Ibrahim Najajra, head of prisoners and ex-prisoners affairs, told WAFA Israeli forces sent back more than eight Palestinian families who were heading to Nafha prison to visit their imprisoned relatives, who took part in the Palestinian prisoners’ mass hunger-strike last April.

Najajra said that the ban provokes the agreement that was reached between strike leaders and Israeli prison services in order to break the strike, noting that prisoners may take new measures to protest this breach.
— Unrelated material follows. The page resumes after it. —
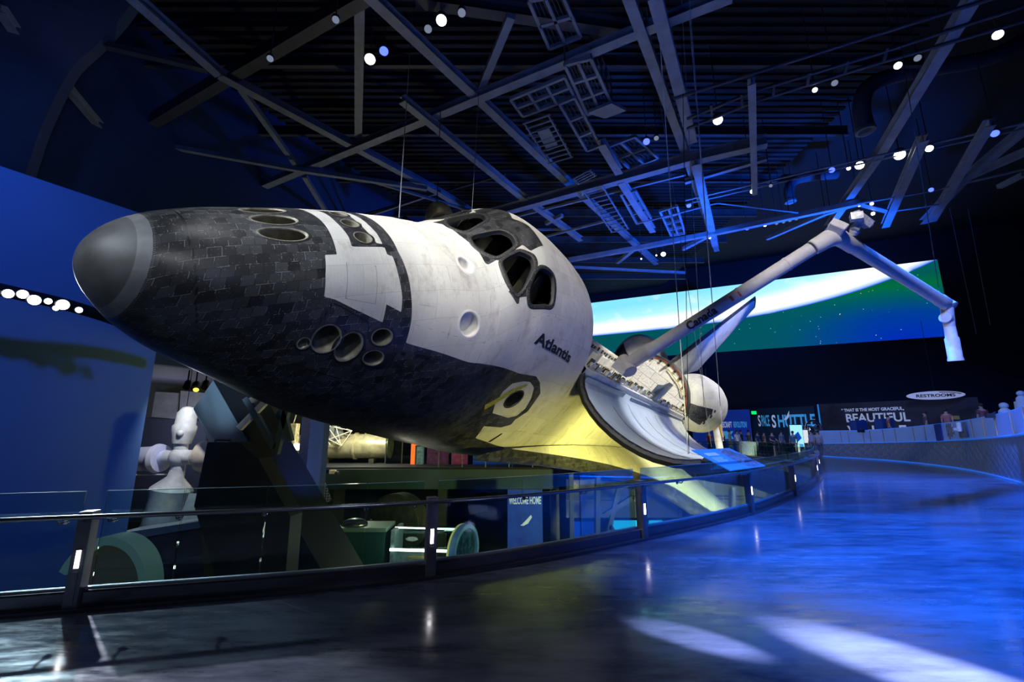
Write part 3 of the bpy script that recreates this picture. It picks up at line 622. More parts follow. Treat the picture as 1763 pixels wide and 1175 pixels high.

Israeli authorities last week banned seven other families from visiting their imprisoned relatives.

• President Mahmoud Abbas is scheduled to visit France later this week and meet French President Emmanuel Macron, Palestine’s ambassador to Jordan, Attallah Khairi said on Saturday.

He said Abbas is expected to travel to Ethiopia on Sunday for the African Union Summit scheduled for Monday and Tuesday in Addis Ababa.

Following that, Abbas will travel to France for a meeting with Macron to congratulate him on his election and to discuss the latest developments in the Middle East political process.

Abbas is expected to discuss with Macron follow up on the resolutions of the international Mideast peace conference France’s former President Francois Hollande had hosted in Paris before his departure.

After concluding this visit, Abbas will then travel to Tunisia where he will meet Tunisian President Beji Caid Essebsi and other officials, said Khairi.

‘President Mahmoud Abbas is exerting intensive political and diplomatic efforts aimed at mobilising international support for the Palestinian position aimed at halting Israeli practices in the Palestinian territories, foremost of which is the accelerated settlement activity considered the most dangerous for the future of the peace process and security and stability in the region,’ he said.

He added that these efforts ‘aim at creating the conditions for the resumption of Palestinian-Israeli negotiations on the basis of the Arab peace initiative and the principle of a two-state solution.’